On July 20, 2015 at 4:48:03 PM, Erik Ogan ( "> ) wrote:

Background:
We currently have several hundred nodes managed by Chef 0.10(.4) on a private Chef server. We are using librarian-chef to manage off-the-shelf cookbooks (~30 or so), and have a single repository for the remaining custom cookbooks (>60) [*]

I am looking to modernize this setup. It is likely[**] to be a clean-slate rebuild with Chef 12, pulling in cookbooks (more likely portions of recipes) as needed. This is also a chance to align our processes with the state-of-the-art thinking on how to manage these resources.

Berkshelf is the current, prescribed tool for managing cookbooks. Berkshelf (appears to) require each cookbook in its own repository. This is great for modularity, it forces a separation of concerns, but while I plan to reduce the number of custom, private cookbooks (removing cruft, replacing some with off-the-shelf cookbooks configured with attributes), I still expect to have enough cookbooks that this would consume all of our allotment of private repositories.

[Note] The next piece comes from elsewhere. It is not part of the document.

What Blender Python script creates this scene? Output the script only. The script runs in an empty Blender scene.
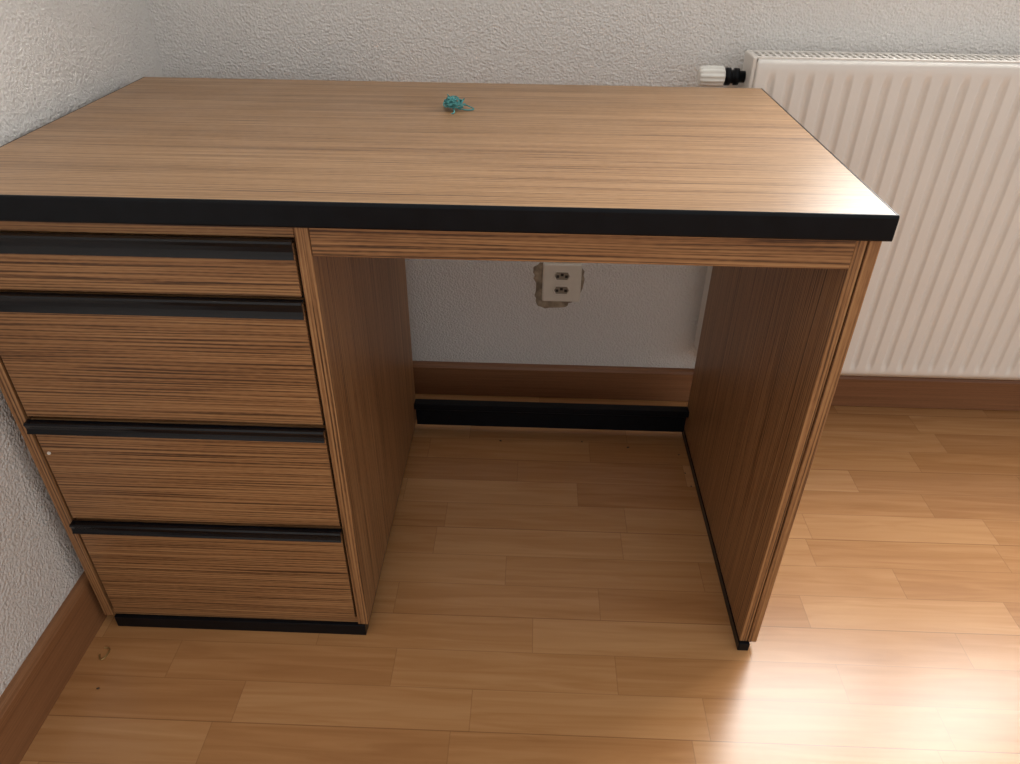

In light of that, I have tried to set up a repository with cookbooks as peers inside, but the more hoops I jump through to make that work, the more sure I become that I’m missing something obvious in the way to manage cookbooks. (Especially right now where I cannot test a custom cookbook with chefspec if it depends on another custom/private cookbook).

So, how do larger installations manage their private cookbooks? What have I missed?

-e

[*]  I don’t know if that constitutes “large” in the community, but I’m comfortable saying there’s a fair bit of complexity to it.

[**] For reasons that are way out of scope of this message.